А как же быть рядовому массовому читателю, который, не имея академической или военной подготовки, желает познавать неизвестные страницы прошлого нашего государства? Вопрос об этом назрел давно. И не сегодня и не вчера возникла громадная нужда в таком историческом журнале. Пусть это не будет «Исторический Вестник» Шубинского, и все-таки пусть это будет настоящий исторический вестник для всех нас.
И пусть в этом журнале публикуют не только популярно написанные работы ученых, но и находки краеведов, записки бывалых людей, ветеранов войны и труда, наконец, я думаю, что мемуары безвестной домохозяйки о том, как она кормила семью в голодные годы, такие мемуары тоже достойны внимания.
Не будем уповать на издание солидных монографий?
Фейхтвангер говорил, что охотно отдал бы всего Фукидида с его многотомной историей Пелопоннесской войны за одну страничку записок галерного раба, прикованного к веслу, и эта страница может быть полезнее прославленного Фукидида…
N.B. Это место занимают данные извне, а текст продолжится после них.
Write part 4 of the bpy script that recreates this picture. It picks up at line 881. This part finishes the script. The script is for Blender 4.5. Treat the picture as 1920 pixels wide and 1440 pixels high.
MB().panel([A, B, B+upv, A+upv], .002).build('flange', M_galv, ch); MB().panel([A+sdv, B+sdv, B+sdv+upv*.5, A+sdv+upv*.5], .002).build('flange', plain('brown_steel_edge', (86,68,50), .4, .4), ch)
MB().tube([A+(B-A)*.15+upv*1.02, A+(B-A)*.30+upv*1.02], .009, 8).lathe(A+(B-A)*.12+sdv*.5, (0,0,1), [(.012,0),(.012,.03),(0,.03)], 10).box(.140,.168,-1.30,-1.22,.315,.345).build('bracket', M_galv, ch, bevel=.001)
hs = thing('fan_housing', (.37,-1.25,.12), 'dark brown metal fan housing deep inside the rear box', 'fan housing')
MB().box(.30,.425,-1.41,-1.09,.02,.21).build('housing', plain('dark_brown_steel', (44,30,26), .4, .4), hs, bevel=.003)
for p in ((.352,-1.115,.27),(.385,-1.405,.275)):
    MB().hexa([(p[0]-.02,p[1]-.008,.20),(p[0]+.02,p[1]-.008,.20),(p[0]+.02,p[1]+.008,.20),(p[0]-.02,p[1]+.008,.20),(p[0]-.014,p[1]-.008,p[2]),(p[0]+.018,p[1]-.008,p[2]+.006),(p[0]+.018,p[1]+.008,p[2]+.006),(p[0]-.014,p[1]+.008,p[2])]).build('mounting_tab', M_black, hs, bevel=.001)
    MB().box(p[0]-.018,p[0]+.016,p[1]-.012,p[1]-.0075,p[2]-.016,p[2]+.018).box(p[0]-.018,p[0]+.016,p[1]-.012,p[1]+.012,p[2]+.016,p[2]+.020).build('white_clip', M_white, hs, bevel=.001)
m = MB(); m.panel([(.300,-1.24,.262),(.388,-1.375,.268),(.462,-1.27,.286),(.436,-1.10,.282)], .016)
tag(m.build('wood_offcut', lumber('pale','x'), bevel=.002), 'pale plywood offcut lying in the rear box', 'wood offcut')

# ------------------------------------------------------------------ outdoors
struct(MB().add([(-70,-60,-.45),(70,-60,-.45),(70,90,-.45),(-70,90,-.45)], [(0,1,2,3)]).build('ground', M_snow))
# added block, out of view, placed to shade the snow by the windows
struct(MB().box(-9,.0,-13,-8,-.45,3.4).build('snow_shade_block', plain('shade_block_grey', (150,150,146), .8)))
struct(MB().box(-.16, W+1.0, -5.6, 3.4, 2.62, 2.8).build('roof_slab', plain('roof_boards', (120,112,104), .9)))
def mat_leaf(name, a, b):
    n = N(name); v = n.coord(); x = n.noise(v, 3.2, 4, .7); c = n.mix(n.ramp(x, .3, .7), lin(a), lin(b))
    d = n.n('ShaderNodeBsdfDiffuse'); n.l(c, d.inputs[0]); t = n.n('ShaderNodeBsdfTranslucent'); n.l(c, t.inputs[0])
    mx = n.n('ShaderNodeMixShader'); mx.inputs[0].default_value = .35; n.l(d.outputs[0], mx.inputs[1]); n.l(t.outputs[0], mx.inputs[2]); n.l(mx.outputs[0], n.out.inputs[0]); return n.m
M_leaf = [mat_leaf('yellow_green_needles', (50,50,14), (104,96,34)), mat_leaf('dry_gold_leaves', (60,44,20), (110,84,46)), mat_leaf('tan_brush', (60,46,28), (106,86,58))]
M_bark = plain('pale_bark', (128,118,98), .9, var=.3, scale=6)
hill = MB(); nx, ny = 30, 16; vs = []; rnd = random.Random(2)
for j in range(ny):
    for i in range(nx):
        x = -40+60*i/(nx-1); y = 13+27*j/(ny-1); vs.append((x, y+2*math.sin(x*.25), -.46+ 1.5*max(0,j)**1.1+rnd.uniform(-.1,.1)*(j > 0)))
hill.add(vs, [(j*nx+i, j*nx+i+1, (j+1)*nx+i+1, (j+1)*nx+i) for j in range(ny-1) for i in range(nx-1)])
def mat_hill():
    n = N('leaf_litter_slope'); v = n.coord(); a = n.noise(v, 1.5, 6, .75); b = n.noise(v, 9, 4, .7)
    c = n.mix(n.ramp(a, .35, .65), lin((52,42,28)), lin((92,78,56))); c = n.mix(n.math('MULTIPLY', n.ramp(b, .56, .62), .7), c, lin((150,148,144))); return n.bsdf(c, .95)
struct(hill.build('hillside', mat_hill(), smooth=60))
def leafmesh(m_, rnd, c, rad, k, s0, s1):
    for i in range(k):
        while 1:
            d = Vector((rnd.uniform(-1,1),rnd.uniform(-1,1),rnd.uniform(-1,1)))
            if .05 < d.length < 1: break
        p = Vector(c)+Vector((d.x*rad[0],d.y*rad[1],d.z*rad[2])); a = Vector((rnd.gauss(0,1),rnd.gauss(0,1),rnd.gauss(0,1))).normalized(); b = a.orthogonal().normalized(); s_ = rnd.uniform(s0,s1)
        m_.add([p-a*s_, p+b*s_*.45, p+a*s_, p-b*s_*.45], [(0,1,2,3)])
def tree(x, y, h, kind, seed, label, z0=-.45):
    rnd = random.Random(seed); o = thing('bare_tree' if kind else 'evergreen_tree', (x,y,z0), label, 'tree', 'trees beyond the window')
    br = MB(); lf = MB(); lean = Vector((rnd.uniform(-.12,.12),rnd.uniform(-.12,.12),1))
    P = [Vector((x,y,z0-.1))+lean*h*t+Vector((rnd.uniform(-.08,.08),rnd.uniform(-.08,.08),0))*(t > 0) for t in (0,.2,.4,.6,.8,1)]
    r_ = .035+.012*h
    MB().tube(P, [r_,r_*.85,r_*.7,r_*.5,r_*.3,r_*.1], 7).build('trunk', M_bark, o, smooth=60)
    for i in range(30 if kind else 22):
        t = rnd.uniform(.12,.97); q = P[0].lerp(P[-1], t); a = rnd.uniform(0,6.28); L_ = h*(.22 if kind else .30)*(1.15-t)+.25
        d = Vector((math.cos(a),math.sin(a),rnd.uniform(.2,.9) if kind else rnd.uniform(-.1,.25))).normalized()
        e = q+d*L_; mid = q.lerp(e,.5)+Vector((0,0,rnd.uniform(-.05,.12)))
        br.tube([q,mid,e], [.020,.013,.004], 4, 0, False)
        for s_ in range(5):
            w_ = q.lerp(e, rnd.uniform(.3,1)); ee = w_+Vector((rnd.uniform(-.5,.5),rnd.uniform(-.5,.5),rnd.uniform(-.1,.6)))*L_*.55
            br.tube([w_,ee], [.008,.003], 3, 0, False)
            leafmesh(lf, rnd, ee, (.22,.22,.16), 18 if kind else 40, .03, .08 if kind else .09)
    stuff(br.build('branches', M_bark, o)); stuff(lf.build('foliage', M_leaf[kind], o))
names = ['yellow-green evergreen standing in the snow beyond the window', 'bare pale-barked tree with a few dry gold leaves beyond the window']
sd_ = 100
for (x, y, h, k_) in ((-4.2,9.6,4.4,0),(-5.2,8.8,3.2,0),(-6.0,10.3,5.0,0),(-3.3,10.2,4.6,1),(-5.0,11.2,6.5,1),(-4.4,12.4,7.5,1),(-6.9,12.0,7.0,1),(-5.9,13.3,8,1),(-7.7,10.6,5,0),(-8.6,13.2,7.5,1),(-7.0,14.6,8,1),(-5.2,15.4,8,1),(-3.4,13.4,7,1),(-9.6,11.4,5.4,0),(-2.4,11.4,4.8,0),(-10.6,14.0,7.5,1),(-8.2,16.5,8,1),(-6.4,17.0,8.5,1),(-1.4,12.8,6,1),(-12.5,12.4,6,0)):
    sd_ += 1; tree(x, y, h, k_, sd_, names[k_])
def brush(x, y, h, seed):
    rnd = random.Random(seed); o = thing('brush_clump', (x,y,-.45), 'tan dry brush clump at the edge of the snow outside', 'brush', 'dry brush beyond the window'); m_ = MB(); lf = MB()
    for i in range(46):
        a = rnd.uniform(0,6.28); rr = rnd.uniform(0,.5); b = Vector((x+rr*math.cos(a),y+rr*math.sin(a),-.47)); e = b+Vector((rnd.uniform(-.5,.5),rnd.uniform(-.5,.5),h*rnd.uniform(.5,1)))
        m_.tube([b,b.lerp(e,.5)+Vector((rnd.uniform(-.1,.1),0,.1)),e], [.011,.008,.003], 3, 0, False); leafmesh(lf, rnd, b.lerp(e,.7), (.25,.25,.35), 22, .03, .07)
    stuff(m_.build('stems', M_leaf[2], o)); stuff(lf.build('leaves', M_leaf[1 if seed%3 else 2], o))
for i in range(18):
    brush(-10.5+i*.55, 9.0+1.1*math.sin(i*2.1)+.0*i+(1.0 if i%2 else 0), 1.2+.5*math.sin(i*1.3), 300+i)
Понятно, когда полководец, признанный народом, предстает перед нами при всех орденах. Зато страшно смотреть на разжиревшего борова, таскающего на себе пудовый иконостас из орденов, «заслуженных» на тучной ниве общенародного грабительства и рвачества. Не о таких ли вот пузырях, раздутых от непомерного чванства, еще в давние времена писал наш знаменитый историк князь Михаила Щербатов:
О муж почтенный, ты, украшенный звездами,
Подобно — как корабль обвешан лоскутами,
Скажи мне: для чего толико испещрен?
Созвездьем на тебя какой знак наложен?
Если уж мы решили поговорить о лихоимцах, то без экскурса в прошлое никак не обойтись. Наша великая литература перенасыщена фактами о взятках. Но я не знаю еще ни одного аспиранта-историка, который бы осмелился защищать диссертацию на тему о взяточничестве как социальном явлении. Если такой храбрец сыщется, я подскажу ему, с кого начинать и кем закончить.
Среди множества неистребимых лихоимцев былого меня больше всего поражает личность Константина Скальковского. Тайный советник, писатель и балетоман, он служил вице-директором Горного департамента. Приведу случай из его яркой биографии. Однажды к нему, изнывая от страха, явился проситель — сибирский золотопромышленник.
— Ваше превосходительство, не подумайте чего-либо худого. Я ведь не человек, а — могила. Даже родная жена не узнает…
После чего он выложил перед вице-директором двадцать тысяч рублей. Скальковский небрежно пересчитал деньги:
— Вот что, милейший! Добавь к этому тридцать тысяч, не только жене рассказывай, а можешь даже в газетах напечатать, что Скальковский брал, берет и будет брать…
Взяточничество на святой Руси имеет давнюю и, прямо скажем, богатую историю. В канун нашего века ноздрей клещами не рвали, посему чиновники, уличенные в лихоимстве, смело представали перед судом:
— Так чего не брать, если сами дают? Я ведь не просил у них денег — они сами несли. Даже плакали, чтобы я взял… Ну как тут не пойти навстречу страдающему человеку?